Another thing I believe but I seem to be alone in, is that public
purchases of options from the market makers is destabilizing to
markets. That is, they accentuate market movements.

The market for a stock consists of all the orders in the stock that
are still active. The most stable sort of order is a limit order. Limit
orders tend to stabilize stock prices. A limit order to buy helps
prevent the stock price from dropping below the limit. A limit order
to sell helps prevent the stock price from rising above the limit.
So limit orders are generally positive in terms of stability. If we
only had limit orders available, there could never be an order
imbalance, though occasionally there would be no trading.

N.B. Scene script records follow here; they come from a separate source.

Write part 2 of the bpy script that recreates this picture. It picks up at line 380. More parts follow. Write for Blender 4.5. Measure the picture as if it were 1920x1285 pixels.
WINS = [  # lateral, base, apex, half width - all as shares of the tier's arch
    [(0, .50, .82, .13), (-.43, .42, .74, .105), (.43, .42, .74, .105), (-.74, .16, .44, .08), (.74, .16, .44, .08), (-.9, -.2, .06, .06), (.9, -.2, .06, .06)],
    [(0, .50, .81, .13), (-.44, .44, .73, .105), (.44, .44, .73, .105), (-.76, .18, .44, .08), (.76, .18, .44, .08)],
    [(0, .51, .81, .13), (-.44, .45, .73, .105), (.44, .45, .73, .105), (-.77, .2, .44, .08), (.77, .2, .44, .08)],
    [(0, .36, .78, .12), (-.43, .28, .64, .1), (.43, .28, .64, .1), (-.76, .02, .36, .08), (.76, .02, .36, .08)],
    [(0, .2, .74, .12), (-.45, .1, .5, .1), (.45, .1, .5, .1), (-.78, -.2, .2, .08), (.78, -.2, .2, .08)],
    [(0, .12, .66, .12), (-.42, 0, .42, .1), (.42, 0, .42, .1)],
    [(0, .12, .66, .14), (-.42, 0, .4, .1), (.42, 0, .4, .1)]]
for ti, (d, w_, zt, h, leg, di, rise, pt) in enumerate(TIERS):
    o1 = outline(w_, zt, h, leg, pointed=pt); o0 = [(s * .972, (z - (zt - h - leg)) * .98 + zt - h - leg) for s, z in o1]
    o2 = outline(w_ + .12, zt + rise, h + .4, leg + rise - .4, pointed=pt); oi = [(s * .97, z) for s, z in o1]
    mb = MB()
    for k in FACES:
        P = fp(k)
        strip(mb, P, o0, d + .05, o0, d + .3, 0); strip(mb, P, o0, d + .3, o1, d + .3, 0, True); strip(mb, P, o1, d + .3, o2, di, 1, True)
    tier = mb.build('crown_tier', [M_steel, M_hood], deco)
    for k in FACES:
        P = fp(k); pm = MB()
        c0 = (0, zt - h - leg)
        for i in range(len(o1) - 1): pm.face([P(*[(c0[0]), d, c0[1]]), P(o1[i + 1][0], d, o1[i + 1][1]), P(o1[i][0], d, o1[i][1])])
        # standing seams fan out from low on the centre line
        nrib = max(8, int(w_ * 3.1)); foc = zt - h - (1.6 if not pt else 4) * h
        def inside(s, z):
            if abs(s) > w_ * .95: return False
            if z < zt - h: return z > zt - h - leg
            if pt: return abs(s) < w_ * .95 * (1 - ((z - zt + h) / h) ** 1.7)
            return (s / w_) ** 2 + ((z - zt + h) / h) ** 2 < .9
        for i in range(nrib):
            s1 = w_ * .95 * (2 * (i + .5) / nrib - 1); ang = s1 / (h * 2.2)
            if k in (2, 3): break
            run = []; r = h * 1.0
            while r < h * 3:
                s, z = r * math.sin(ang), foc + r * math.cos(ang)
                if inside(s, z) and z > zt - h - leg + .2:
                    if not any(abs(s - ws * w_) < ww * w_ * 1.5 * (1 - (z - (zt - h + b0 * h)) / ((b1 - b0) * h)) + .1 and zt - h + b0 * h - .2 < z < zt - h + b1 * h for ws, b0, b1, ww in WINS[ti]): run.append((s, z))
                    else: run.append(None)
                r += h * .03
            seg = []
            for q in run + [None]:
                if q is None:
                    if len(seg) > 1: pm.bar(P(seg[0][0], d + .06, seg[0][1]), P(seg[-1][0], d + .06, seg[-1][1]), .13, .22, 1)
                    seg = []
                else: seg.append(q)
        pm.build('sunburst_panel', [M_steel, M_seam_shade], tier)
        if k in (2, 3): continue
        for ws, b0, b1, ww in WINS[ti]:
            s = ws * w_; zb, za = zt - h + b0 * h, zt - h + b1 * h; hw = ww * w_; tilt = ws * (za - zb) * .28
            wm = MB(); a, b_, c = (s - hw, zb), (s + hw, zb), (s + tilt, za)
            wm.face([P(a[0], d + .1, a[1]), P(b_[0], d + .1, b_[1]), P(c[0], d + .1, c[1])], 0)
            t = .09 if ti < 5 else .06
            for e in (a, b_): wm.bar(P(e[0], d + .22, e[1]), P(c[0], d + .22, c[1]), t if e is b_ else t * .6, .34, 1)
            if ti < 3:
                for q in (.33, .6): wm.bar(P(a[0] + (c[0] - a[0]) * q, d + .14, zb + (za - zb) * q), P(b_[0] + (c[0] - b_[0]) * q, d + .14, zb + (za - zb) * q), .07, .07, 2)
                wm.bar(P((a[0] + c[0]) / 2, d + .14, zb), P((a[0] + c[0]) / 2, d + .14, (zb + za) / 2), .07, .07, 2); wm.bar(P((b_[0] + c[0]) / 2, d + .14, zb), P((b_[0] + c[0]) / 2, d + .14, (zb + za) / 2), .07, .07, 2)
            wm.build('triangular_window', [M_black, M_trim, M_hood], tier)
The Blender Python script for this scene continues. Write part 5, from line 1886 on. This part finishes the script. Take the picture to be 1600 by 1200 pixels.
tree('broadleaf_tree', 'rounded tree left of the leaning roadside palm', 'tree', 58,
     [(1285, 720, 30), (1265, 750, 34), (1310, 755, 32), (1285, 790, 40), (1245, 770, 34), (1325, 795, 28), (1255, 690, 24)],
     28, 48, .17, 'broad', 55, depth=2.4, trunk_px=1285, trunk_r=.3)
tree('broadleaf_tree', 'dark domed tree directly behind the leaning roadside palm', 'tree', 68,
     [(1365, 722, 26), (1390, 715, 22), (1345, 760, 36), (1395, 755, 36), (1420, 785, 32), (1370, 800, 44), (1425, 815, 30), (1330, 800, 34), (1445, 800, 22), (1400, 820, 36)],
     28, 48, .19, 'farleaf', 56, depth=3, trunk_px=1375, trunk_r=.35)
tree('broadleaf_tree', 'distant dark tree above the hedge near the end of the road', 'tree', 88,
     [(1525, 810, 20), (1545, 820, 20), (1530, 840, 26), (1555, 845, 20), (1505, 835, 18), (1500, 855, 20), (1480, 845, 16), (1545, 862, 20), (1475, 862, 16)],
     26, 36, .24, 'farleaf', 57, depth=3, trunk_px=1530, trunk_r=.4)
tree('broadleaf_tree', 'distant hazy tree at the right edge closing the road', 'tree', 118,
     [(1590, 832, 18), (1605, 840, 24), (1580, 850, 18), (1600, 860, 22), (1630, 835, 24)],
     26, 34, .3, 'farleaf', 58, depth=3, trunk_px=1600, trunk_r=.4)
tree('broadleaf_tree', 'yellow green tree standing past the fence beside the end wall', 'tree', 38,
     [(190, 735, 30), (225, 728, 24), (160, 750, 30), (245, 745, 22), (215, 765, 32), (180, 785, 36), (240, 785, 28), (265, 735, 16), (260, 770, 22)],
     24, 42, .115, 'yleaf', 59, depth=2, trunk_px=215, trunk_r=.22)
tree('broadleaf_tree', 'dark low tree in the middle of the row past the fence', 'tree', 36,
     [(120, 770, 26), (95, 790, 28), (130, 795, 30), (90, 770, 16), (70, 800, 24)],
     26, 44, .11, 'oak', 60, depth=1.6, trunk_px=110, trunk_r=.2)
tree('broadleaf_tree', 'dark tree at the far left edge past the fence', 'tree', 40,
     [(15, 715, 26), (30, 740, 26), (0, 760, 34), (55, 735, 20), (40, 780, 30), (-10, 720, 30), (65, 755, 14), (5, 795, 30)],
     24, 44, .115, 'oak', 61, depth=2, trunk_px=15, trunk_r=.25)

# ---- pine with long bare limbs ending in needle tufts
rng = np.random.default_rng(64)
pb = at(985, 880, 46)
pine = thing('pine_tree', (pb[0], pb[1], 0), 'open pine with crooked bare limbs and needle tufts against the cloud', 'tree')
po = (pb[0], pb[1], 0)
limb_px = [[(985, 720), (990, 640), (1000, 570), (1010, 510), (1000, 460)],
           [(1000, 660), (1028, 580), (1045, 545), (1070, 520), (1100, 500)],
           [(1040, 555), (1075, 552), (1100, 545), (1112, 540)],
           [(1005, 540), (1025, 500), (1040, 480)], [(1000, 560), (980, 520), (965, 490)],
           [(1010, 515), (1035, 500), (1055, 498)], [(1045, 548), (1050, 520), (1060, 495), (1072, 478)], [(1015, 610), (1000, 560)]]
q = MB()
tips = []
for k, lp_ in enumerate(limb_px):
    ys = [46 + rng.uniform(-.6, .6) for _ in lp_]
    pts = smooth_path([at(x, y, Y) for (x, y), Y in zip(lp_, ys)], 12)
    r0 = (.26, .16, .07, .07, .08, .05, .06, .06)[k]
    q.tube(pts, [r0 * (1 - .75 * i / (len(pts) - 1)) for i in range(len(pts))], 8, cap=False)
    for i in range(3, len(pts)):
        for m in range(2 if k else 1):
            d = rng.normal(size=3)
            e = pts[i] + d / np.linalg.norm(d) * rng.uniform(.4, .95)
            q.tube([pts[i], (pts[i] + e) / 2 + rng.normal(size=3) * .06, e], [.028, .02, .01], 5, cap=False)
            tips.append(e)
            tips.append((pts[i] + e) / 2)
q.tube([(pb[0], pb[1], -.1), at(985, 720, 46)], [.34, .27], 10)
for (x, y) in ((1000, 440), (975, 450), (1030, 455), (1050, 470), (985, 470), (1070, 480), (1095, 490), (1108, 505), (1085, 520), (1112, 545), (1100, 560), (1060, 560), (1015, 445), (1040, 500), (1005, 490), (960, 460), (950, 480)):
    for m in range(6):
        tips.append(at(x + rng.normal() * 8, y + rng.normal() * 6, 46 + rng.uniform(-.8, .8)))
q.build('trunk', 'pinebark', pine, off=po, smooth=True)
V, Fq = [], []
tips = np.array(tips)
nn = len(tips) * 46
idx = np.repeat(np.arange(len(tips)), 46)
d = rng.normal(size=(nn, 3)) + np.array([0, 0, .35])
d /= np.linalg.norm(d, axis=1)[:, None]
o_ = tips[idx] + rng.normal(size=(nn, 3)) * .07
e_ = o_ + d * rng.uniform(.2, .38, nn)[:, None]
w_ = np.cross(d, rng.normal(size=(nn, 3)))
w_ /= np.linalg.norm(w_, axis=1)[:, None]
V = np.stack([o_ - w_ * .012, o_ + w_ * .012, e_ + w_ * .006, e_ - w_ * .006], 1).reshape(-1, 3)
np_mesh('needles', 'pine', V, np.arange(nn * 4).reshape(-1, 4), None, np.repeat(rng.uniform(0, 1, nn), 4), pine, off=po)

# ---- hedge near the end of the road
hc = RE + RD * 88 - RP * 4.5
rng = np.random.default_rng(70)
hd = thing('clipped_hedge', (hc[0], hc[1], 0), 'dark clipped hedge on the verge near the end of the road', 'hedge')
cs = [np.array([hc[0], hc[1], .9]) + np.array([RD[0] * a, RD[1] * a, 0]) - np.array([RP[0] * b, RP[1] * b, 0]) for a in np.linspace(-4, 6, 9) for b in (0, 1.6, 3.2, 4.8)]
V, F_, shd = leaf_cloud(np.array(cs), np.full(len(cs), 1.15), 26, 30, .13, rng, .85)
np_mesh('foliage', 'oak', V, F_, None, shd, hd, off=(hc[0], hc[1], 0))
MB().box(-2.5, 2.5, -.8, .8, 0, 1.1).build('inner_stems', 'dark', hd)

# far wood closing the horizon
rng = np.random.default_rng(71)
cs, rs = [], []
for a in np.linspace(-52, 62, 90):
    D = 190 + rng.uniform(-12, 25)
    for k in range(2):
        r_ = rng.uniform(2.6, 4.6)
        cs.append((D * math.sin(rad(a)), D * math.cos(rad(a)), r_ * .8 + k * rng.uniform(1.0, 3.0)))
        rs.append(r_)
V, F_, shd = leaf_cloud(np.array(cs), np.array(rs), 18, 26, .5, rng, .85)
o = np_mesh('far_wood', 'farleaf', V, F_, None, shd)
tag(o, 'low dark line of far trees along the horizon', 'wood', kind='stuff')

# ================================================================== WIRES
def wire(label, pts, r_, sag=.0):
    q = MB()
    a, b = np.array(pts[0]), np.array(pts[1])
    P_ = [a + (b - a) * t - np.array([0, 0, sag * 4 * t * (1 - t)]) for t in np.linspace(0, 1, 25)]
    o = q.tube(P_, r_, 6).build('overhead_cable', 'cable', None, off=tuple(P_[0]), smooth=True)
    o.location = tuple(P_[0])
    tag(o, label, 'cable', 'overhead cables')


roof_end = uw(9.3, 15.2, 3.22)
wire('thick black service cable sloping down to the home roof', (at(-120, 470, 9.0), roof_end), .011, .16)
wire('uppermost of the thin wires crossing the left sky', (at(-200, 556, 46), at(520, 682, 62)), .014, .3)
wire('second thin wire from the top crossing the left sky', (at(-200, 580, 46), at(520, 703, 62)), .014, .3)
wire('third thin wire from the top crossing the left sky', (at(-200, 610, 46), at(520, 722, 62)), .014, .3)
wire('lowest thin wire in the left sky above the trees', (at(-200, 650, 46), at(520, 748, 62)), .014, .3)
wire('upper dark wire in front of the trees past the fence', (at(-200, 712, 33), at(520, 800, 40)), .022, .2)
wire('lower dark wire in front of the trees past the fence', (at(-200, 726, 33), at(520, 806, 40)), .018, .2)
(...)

Market orders are neutral in terms of stability. (This is not to say
that a bunch of market orders to sell will not result in a drop in
price, only to say that the ability of the market maker to determine
a fair price for the stock is neither helped nor hurt by market orders.)
If too many market orders come in on the same side, they can "use
up" all the limit orders on the other side. This resulsts in an order
imbalance, and a discontinuous stock price change.

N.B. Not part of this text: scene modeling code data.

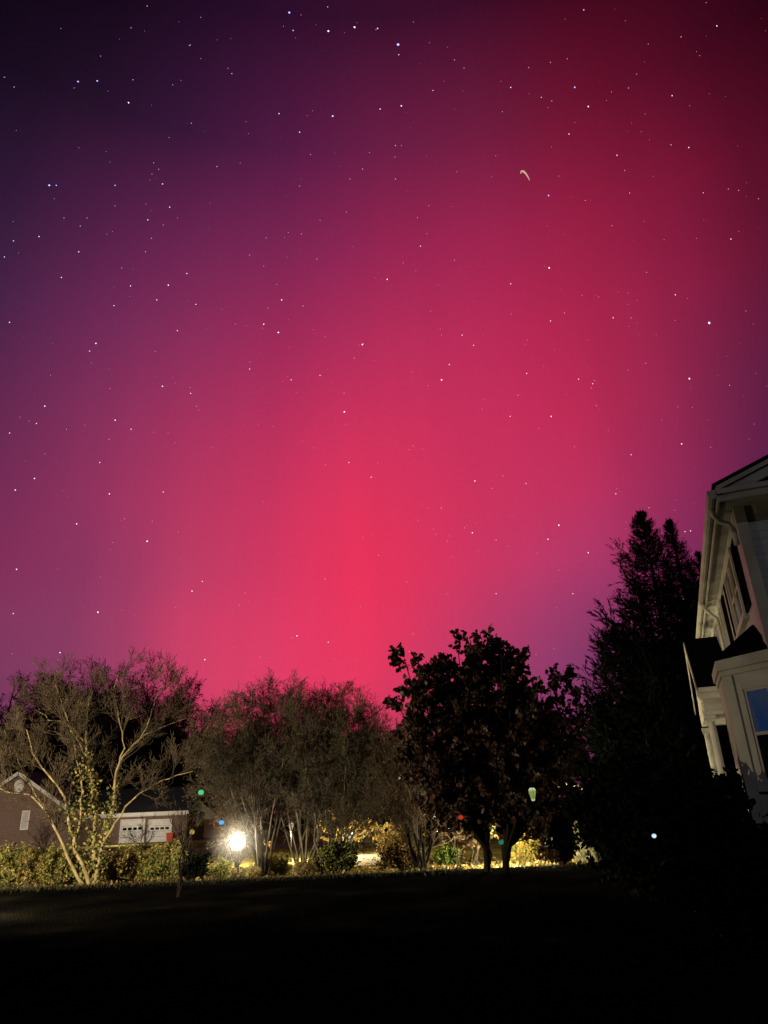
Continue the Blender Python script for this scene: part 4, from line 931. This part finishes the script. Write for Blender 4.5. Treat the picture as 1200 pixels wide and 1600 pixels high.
# bare trees far behind the houses
BG = 'bare trees behind the houses'
def far_tree(label, x, ytop, Yc, halfw, seed, mt='twig_dark', leaf=None):
    bpx = at(x, ytop, Yc); hgt = bpx[2] - ZG
    base = np.array([bpx[0], Yc, ZG]); rng = np.random.default_rng(seed)
    limbs = [([base, base + (rng.normal() * .2, 0, hgt * .3), base + (rng.normal() * .3, 0, hgt * .62), base + (rng.normal() * .4, 0, hgt * .97)], hgt * .022, .03)]
    for i in range(11):
        a = rng.uniform(0, 6.283); h0 = rng.uniform(.18, .5); rad = halfw * rng.uniform(.5, 1.0); h1 = min(h0 + rng.uniform(.28, .5), .97 - .35 * (rad / halfw) ** 2 * .6)
        d = np.array([math.cos(a), math.sin(a), 0])
        limbs.append(([base + (0, 0, hgt * h0), base + d * rad * .45 + (0, 0, hgt * (h0 + (h1 - h0) * .35)), base + d * rad + (0, 0, hgt * h1)], hgt * .010, .025))
    return limb_tree('bare_tree', label, limbs, 9, base, M['bark_dark'], M[mt], seed,
        [dict(n=13, t0=.15, t1=1, ang=(22, 60), length=(hgt * .16, hgt * .3), steps=4, up=.4, wig=.12, rr=.5),
         dict(n=8, t0=.1, t1=1, ang=(20, 55), length=(hgt * .07, hgt * .15), steps=3, up=.3, wig=.14, rr=.55),
         dict(n=6, t0=.1, t1=1, ang=(20, 55), length=(hgt * .03, hgt * .07), steps=2, up=.2, wig=.14, rr=.7)], leaf, BG, tw=.013)
dl = (M['twig_dark'], 1, (.12, .25), .2, .6)
FT = [('bare tree at the left edge behind the brick gable', 20, 1062, 84, 5.5), ('bare tree rising behind the white brick gable', 75, 1062, 88, 5.5), ('bare tree behind the gap between gable and garage', 135, 1052, 95, 6),
      ('tall bare tree behind the left garage door', 190, 1055, 84, 5.5), ('bare tree with full dark crown behind the right garage door', 238, 1058, 86, 5.5), ('bare tree behind the small cottage', 290, 1085, 90, 5),
      ('low bare tree right of the cottage behind the floodlight', 350, 1110, 84, 5), ('bare tree behind the golden leaved tree', 560, 1120, 70, 5), ('low bare tree in the gap over the driveway', 618, 1165, 66, 4),
      ('bare tree hidden behind the dark leafy tree', 720, 1140, 62, 5), ('bare tree behind the lamp post', 840, 1150, 64, 5)]
for i, (lab, x, yt, Yc, hw_) in enumerate(FT): far_tree(lab, x, yt, Yc, hw_, 60 + i, leaf=dl)

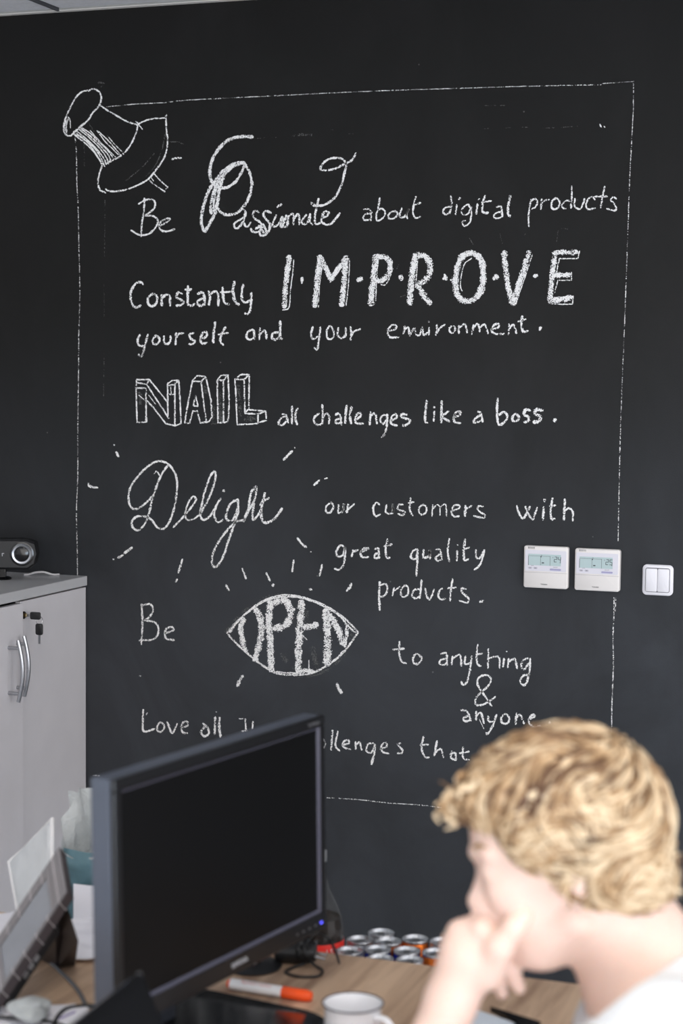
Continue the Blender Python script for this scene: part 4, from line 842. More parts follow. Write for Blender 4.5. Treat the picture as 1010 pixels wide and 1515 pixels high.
# papers
def sheet(name, label, cat, pix, z=ZD, thick=.0012, crump=.002, mt=None, ay=2, res=8):
    """paper with outline given by 4 ground points; gently crumpled"""
    c = [on(x, y, 2, z) for x, y in pix]; bm = bmesh.new(); G = res; top = []; bot = []
    for j in range(G+1):
        r1, r2 = [], []
        for i in range(G+1):
            u, v = i/G, j/G; P = c[0]*(1-u)*(1-v)+c[1]*u*(1-v)+c[2]*u*v+c[3]*(1-u)*v
            h = thick+crump*(1+mnoise.noise(Vector((P[0]*30, P[1]*30, len(label) % 7)))) if crump else thick
            r1.append(bm.verts.new((P[0], P[1], z+h))); r2.append(bm.verts.new((P[0], P[1], z+h-thick)))
        top.append(r1); bot.append(r2)
    for j in range(G):
        for i in range(G):
            bm.faces.new((top[j][i], top[j][i+1], top[j+1][i+1], top[j+1][i])); bm.faces.new((bot[j][i], bot[j+1][i], bot[j+1][i+1], bot[j][i+1]))
    for i in range(G):
        for X_, Y_ in (((0, i), (0, i+1)), ((G, i+1), (G, i)), ((i+1, 0), (i, 0)), ((i, G), (i+1, G))):
            bm.faces.new((top[X_[0]][X_[1]], bot[X_[0]][X_[1]], bot[Y_[0]][Y_[1]], top[Y_[0]][Y_[1]]))
    return tag(obj(name, bm, mt or mat('white_paper', (236, 234, 240), .7, var=.01, bump=.1), None, smooth=True), label, cat)
sheet('crumpled_sheet', 'creased white sheet lying between the device stand and the monitor', 'paper', [(96, 1370), (165, 1366), (152, 1425), (108, 1426)], crump=.012, res=14)
sheet('paper_sheet', 'white paper sheet lying behind the tilted device at the left edge', 'paper', [(-60, 1368), (30, 1350), (20, 1420), (-70, 1430)], crump=.004, res=12)
sheet('paper_sheet', 'white papers at the bottom left corner under the dark cables', 'paper', [(-40, 1494), (112, 1490), (104, 1535), (-40, 1560)], crump=.004, res=12)
s_ = sheet('printed_note', 'small note with a purple line under the looped cable', 'paper', [(84, 1494), (130, 1490), (132, 1530), (84, 1530)], z=ZD+.0105, crump=0, res=2)
bm = bmesh.new(); a = on(88, 1507, 2, ZD+.0122); b_ = on(111, 1497, 2, ZD+.0122); tube([tuple(a), tuple(b_)], .0014, 5, smooth=False, bm=bm)
o = obj('purple_line', bm, mat('purple_ink', (110, 80, 160), .5), s_)
# crumpled cling film
bm = bmesh.new(); bmesh.ops.create_icosphere(bm, subdivisions=4, radius=.03); c_ = on(45, 1497, 2, ZD+.02)
for v in bm.verts: v.co *= 1+.5*mnoise.noise(v.co*45); v.co.z *= .55; v.co.z = max(v.co.z, -.012); v.co += Vector((c_[0], c_[1], ZD+.024))
tag(obj('crumpled_film', bm, mt_pl, smooth=True), 'crumpled clear film lying on the papers at the lower left', 'plastic film')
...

Stop loss orders are negative in terms of stability. The existence
of a stop loss order (which is the epitome of momentum investing,
in my opinion) causes more pressure to be placed on a stock that
moves in the direction of the order. Stop loss sales are inherent
in investing on margin. Stop loss purchases are similarly
destabilizing to the up side.

Actions on the futures market are immediately hedged into the
market, so limit, market, and stop loss orders have the same
effect on the market maker as the same orders on the underlying
stocks.

The options market is more complicated. Assuming that the public
is net purchasers of options. (Unlike that hedge trader, Need...
who went short SPX puts Monday and got cleaned out) then
options orders are (short term) destabilizing to the market. The
reason is that the option market maker hedges the option by
its delta, and that delta changes positively with positive (for the
options holder) movements in the underlying security. (I.e. we all
want our options to go deep in the money where the delta is one.)
This means that the market maker has to hedge deeper as the
option becomes more valuable, and this is anti-stabilizing to the
market.

I think the huge number of people playing the options games are
why our volatility is up, which has, of course, increased the volatility
index to the point where options are now extremely expensive.